Laman Webantu   KM2A1: 4419 File Size: 6.2 Kb *

BPost: Exit tax removed, but currency peg to stay
By S. H. Chong

9/5/2001 10:47 am Wed

Bangkok Post
6th May 2001

Exit tax removed, but currency peg to stay

During the Asian economic crisis, Prime Minister Mahathir Mohamad openly railed against foreign speculators for bringing down the value of the ringgit. The ringgit/dollar peg was meant to curb such activities. How then, can Mr Mahathir possibly remove the peg and still maintain political credibility?

S. H. Chong, Kuala Lumpur, Bangkok Post

Slightly more than two years after Prime Minister Mahathir Mohamad imposed stringent capital controls on the economy, the government has finally removed a levy on portfolio funds which has dampened foreign investor interest in the country.

Malaysia's ministry of finance announced on May 2 that it was removing, with immediate effect, the 10% exit tax on portfolio funds repatriated within a year.

However, one key remaining aspect of the controls-the pegging of the ringgit to the US dollar-is still firmly in place.

Everyone welcomes the latest move and the stock market's main index jumped to 6,111 points, up 4.61%, the biggest daily gain in 20 months.

But, this is still a far cry from its high of 1,009 points in February last year. It will probably be some time before we ever see the index rising to that level again.

It's a classic case of too little, too late.

Foreigners have already given up on Malaysia. All the stock market analysts and economists this writer interviewed say the same thing: The 10% exit tax was never the main concern although it was both a nuisance and a burden. Foreign investors were more worried about the country's political risk as well as its poor reputation with regards to corporate governance and protecting minority shareholder interests.

The Mahathir-led United Malays National Organisation is facing a tough time winning back the confidence and support of the Malay grassroots, who are still very divided over the Anwar Ibrahim issue.

A recent government crackdown on Anwar supporters has added to the climate of political uncertainty. So far, 10 activists have been arrested under the draconian Internal Security Act, which allows for detention without trial.

Meanwhile, Mr Anwar is serving a 15-year sentence on corruption and s###my. He claims to be a victim of a political conspiracy.

Foreign investors do not like countries with a high political risk. But what they do not like even more is poor corporate governance. Unlike many countries in the region which are trying to institute structural reforms to their economies, Malaysia's is still very much a political economy.

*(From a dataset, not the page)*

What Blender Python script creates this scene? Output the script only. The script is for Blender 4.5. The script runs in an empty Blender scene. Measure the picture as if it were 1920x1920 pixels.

Critics often cite two recent cases as proof that Malaysia still has not learnt its lesson: the bail-outs of the debt-laden Malaysian Airline System and a troubled telecommunications unit of the Renong Group conglomerate. Both companies are politically well-connected and both were bailed out using public funds.

Foreign investors have been steadily pulling their money out of the country. It has been estimated that some US$18 billion in capital has left the country between 1998 and 2000.

Capital flight has serious consequences. According to the central bank, Malaysia's foreign reserves at the end of March had fallen 4% to US$27.81 billion from US$28.99 billion at the end of February.

Malaysia's reserves peaked at US$34.50 billion in June, last year.

To make matters worse, Malaysia's trade surplus narrowed 40% in March from a year ago due to lower demand for electronic goods. A shrinking trade surplus weakens the foreign reserves and this puts pressure on the ringgit peg.

The fact that other Asian currencies have weakened also puts added strain on the peg.

Lately, there has been intense market speculation that the government is considering devaluing the ringgit. Private economists generally say the ringgit would be fairly valued at 4.20 to the US dollar. Indeed, some business groups have been calling for a devaluation as this would make Malaysian exports more competitive in the international market.

While devaluation would make sense from a trade point of view, there is strong doubt the government would tinker with the peg, which is the cornerstone of Mr Mahathir's capital controls policy.

The controls are not just an economic issue. Like all things Malaysian, it has a political element to it as well. During the Asian economic crisis, a very vocal Mr Mahathir had openly railed against foreign speculators for bringing down the value of the ringgit. The peg was meant to curb such activities.

How can Mr Mahathir possibly remove the peg-the last bastion of his controls policy-and still maintain political credibility? Besides, a devalued ringgit would have a negative impact on the country's biggest corporations, many of which have foreign currency-denominated borrowings. A devaluation would see their repayments on these loans increase.

It would also cause consumer prices to rise because much of Malaysia's food and consumer products are imported. The political cost would simply be too high and the government cannot afford any more controversies at this juncture.

Zeti Akhtar Aziz, governor of the central bank, has said that devaluing the ringgit would only serve to create uncertainty and would not encourage domestic industries to be more productive.

And, she has not drawn any lines in the sand on what would cause the central bank to adjust the peg.

"We don't go by lines," she said. "Life is not so straight forward. It is very complex."How so very true-especially when you're talking about Malaysia.